Receptur na harissę jest tyle co kucharzy ją wyrabiających. Każdy ma swoje złote proporcje. Lista składników też może się zmieniać. Wszystko zależy od tego jaką funkcję ma pełnić. Naszym zdaniem najbardziej uniwersalna jest gęsta pasta w skład, której wchodzi tylko ostra papryka, czosnek, przyprawy i oliwa.
Harissy używa się jako przyprawy do sosów, po wymieszaniu z oliwą i sokiem z cytryny stanowi doskonałą marynatę do praktycznie wszystkiego, a po dodaniu pieczonej papryki lub przecieru pomidorowego stanie się aromatycznym dipem.

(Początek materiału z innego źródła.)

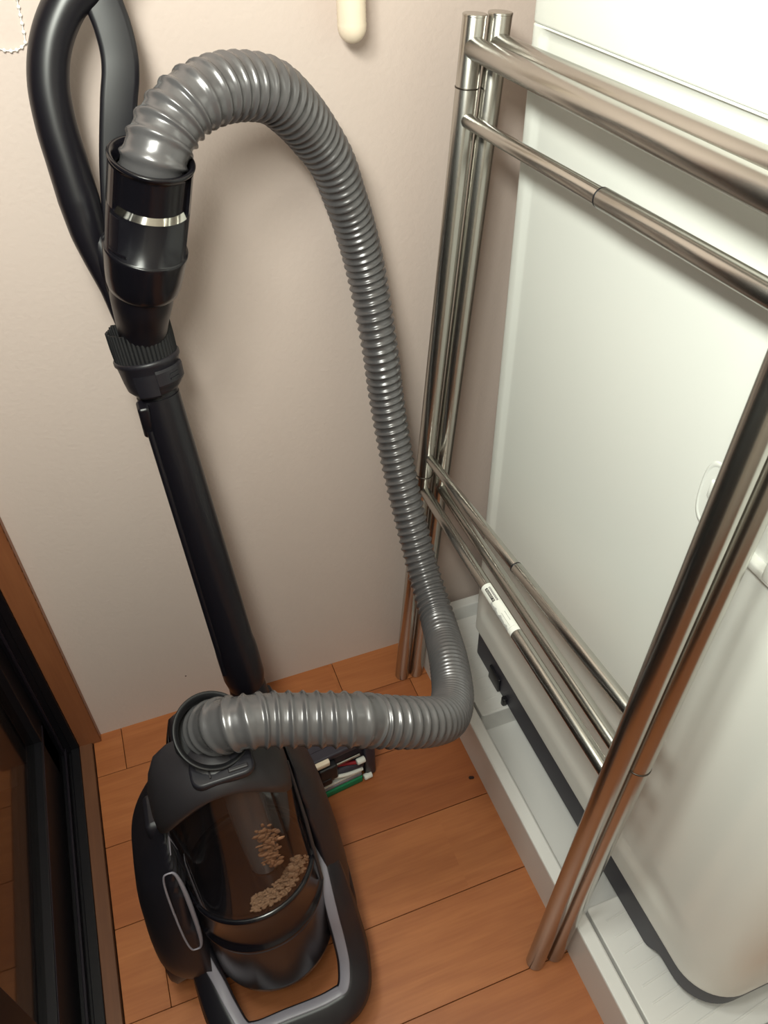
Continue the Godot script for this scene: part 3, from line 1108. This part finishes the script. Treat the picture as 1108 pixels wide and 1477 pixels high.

Harissa doskonale podkręca też smak zup kremów, wszelkiej maści pilawów i past kanapkowych.
O papryce pisaliśmy już we wpisie Przygotowania do zimy. Odc. I – ajwar, kiopolu i mrożenie pieczonej papryki, o kminku przy okazji przepisu na młodą kapustę z pomidorami i kminkiem, o kuminie we wpisie Kuchenny recycling. Odc. 2 – pieczone wegańskie kofty z warzyw i tofu, a o kolendrze pisząc o falafelach z bobu. Garść informacji o właściwościach czosnku znajdziecie we wpise Kuku z botwiny, czyli omlet po irańsku, a o oliwie w tekście Na finiszu wakacji. Śródziemnomorska fasolka szparagowa z ziemniakami.
Składniki
- 50 g suszonych ostrych papryczek
- 3 ząbki czosnku
- 1 łyżeczka mielonego kminku
- 1 łyżeczka mielonego kuminu
- 1 łyżeczka mielonych nasion kolendry
- 1 łyżeczka soli
- 4 łyżki oliwy
Sposób przyrządzania
- Papryczki zalać wrzątkiem i odstawić na pół godziny by namokły, następnie odcedzić.
- Wszystkie składniki umieścić w blenderze i zmiksować na gładką pastę.
Przechowywać w lodówce zalane oliwą.